**TASK PROMPT**
Tell how many lines in the data below hold the string "pixels"; give nothing but the number.

::: DATASET EXCERPT :::

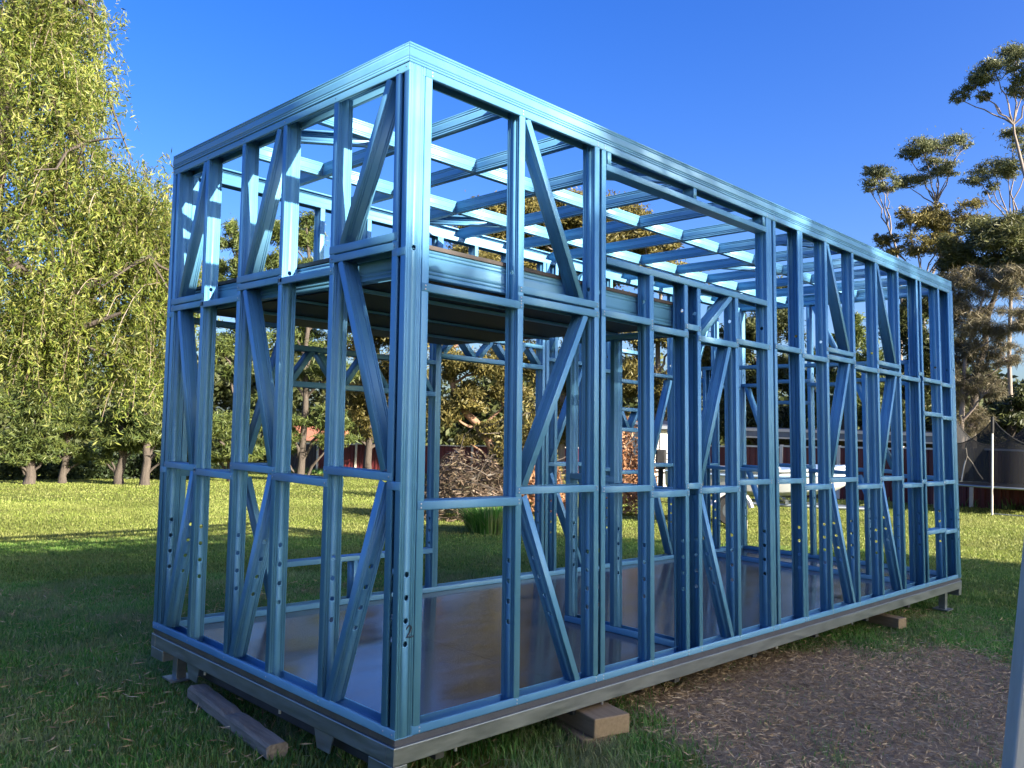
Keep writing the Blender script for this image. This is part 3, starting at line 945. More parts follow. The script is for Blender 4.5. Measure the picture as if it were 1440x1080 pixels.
# ------------------------------------------------------------------ weeping tree at the left
def weeping():
    d = 13.0
    rng = np.random.default_rng(11)
    k = d / FPX
    base = gpt(-75, d)
    root = empty('weeping_tree', base, 'big sunlit yellow-green weeping tree with hanging leaf strands at the left edge', 'tree')
    B = np.array(base)
    P3 = lambda u, v, dd=0.0: np.array(at(u, v, d + dd)) - B
    mb = MB()
    tp = [np.array([0, 0, -.1]), P3(-70, 560), P3(-60, 450), P3(-30, 330), P3(0, 180), P3(20, 40), P3(30, -120)]
    mb.tube(tp, [.34, .28, .25, .21, .16, .12, .06], 10)
    limbs = [((-60, 450), (40, 450), (130, 400), (210, 360)), ((-60, 460), (30, 490), (90, 470), (170, 440)), ((-30, 330), (60, 280), (140, 250), (200, 270)),
             ((0, 180), (70, 130), (120, 110), (150, 130)), ((20, 40), (70, 10), (110, 0), (130, 20)), ((-30, 330), (40, 390), (90, 370), (150, 330)),
             ((0, 180), (-60, 100), (-120, 120), (-160, 180)), ((-60, 450), (-130, 400), (-190, 420), (-240, 450)), ((30, -120), (70, -160), (100, -140), (120, -100)),
             ((20, 40), (60, 100), (90, 170), (120, 200))]
    for lb in limbs:
        dd = rng.uniform(-1.0, 1.0)
        lp = [P3(u, v, dd * i / 3) for i, (u, v) in enumerate(lb)]
        mb.tube(lp, [.10, .075, .05, .02], 7, caps=False)
        for _ in range(7):
            i = rng.integers(1, 4)
            e = lp[i] + rng.normal(0, .35, 3) + np.array([0, 0, -.25])
            mb.tube(wiggle(rng, lp[i], e, 3, .1), [.025, .018, .012, .006], 4, caps=False)
    mb.build('trunk', BARK, root, smooth=60)
    # strands: where they start (photo u, v), spread, how long they hang in pixels, how many
    tops = [(40, -170, 90, 40, 140, 120), (20, -60, 100, 50, 120, 170), (60, 20, 75, 40, 90, 190), (90, 60, 60, 35, 80, 120), (20, 110, 110, 40, 110, 190),
            (110, 130, 42, 30, 75, 100), (10, 210, 110, 35, 110, 170), (100, 215, 50, 28, 80, 110), (60, 290, 120, 30, 110, 220), (170, 275, 55, 26, 100, 150),
            (205, 315, 42, 26, 130, 150), (30, 370, 110, 30, 110, 180), (150, 360, 70, 25, 120, 190), (230, 370, 40, 30, 140, 110), (210, 430, 45, 25, 110, 110),
            (70, 430, 80, 25, 110, 120), (25, 470, 60, 15, 100, 70), (90, 480, 28, 15, 120, 70), (180, 490, 28, 14, 110, 60), (205, 480, 26, 14, 120, 50),
            (130, 430, 40, 12, 70, 40), (-120, 200, 110, 120, 150, 200), (-160, 420, 110, 60, 120, 120), (255, 400, 22, 30, 120, 40)]
    C_, D_ = [], []
    tw = MB()
    for (u, v, su, sv, hang, cnt) in tops:
        # leafy boughs: bunches of short drooping sprays thrown out from each limb end
        for _ in range(int(cnt * .34)):
            a = rng.uniform(0, 2 * math.pi)
            rr = math.sqrt(rng.uniform(0, 1))
            dd = rng.uniform(-1, 1) * max(0.7, su * k)
            bc = P3(u + su * 1.0 * rr * math.cos(a), v + sv * 1.5 * rr * math.sin(a), dd)
            low = v > 400
            for q in range(int(rng.integers(5, 10))):
                out = unit(rng.normal(size=(1, 3)))[0]
                out[2] = abs(out[2]) * .3
                p = bc + rng.normal(0, .16, 3)
                L_ = rng.uniform(.25, .75) * (rng.uniform(1.0, 2.1) if low else 1.0)
                n = max(5, int(L_ / .021))
                t = np.linspace(0, 1, n)
                pos = p + np.outer(t ** .7, out) * L_ * rng.uniform(.25, .6)
                pos[:, 2] -= L_ * t ** 1.5 * rng.uniform(.5, 1.0)
                if q < 2:
                    tw.tube(pos[::max(1, n // 4)], .004, 3, caps=False)
                dv = unit(np.array([0, 0, -.75]) + rng.normal(0, .75, (n, 3)) + out * .5)
                C_.append(pos + dv * .035 + rng.normal(0, .025, (n, 3)))
                D_.append(dv)
    C_, D_ = np.concatenate(C_), np.concatenate(D_)
    sc = rng.uniform(.6, 1.4, len(C_))
    v, q = leaf_geo(rng, C_, D_, .085 * sc, .0165 * sc)
    np_mesh('crown', v, q, WILLOWL, root)
    tw.build('twig', TWIGL, root, kind='stuff')
weeping()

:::

**EXERCISE SOLUTION**
2